Les « forces de l’ordre » sauvent l’emploi en virant des gens, les salariés ont une boussole : rester juste et honnête. C’est beau et triste, on aurait envie qu’ils deviennent vils et tonitruants, on aurait envie comme dans le cinéma revenge qu’ils chargent eux-aussi ceux qui les attaquent. Ce pacifisme moral est leur part de dignité face au bellicisme immoral de ceux qui les écrasent, lisez Ceux qui trop supportent.

Et le livre est poignant de ceux qui parlent, ceux qui se taisent et ceux qui meurent ; poignant aussi de cette omelette aux cèpes ; gaillarde et improvisée des joies du combat, voilà que ces hommes montés à Paris en Quichotte bien mis, savourent l’omelette dans le train. Là Arno Bertina se fait aède, documentaire conteur contemporain : l’écrit de l’instant se saisit dans une écriture fluide, sans commentaire, sans fausse objectivité non plus. La présence de l’auteur – explicitée dans le Making-off- n’est pas celle d’un oracle en quête de pittoresque, mais bien de l’écrivain qui par la langue et le récit dezingue les menteurs, déplie leurs manigances et la part coupable du « bloc bourgeois » dans cette falsification de l’histoire qui tire sa force de l’humiliation des faibles.
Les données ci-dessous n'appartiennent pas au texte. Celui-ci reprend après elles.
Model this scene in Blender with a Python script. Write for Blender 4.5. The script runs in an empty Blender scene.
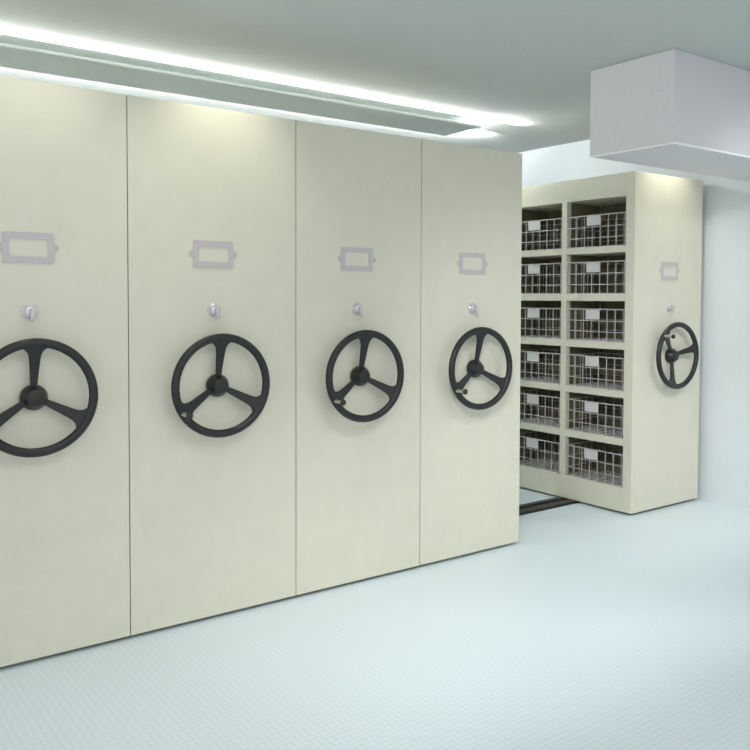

Arno Bertina réussit à montrer comment la faillite d’une entreprise s’organise non pas depuis le commerce, ni même le pasdechance des commandes mais bien d’une volonté, d’une idéologie boutiquière qui joue au Monopoly en se marrant. Avec le consentement collectif et étatique ? Oui.

« Cette blague efficace pour résumer la victoire des forces de l’ordre : celui qui gagne 10 000 euros explique à celui qui en gagne 2000 que son ennemi est celui qui en gagne 1000. »

Qui veut d’autres preuves ? Lisez Ceux qui trop supportent, lisez Ceux qui trop supportent parce que la nécessité du récit n’est pas seulement le compte rendu mais le combat aussi. Lire et écrire font partie du combat, documenter, se passer les mots du réel est le combat ; est le combat aussi.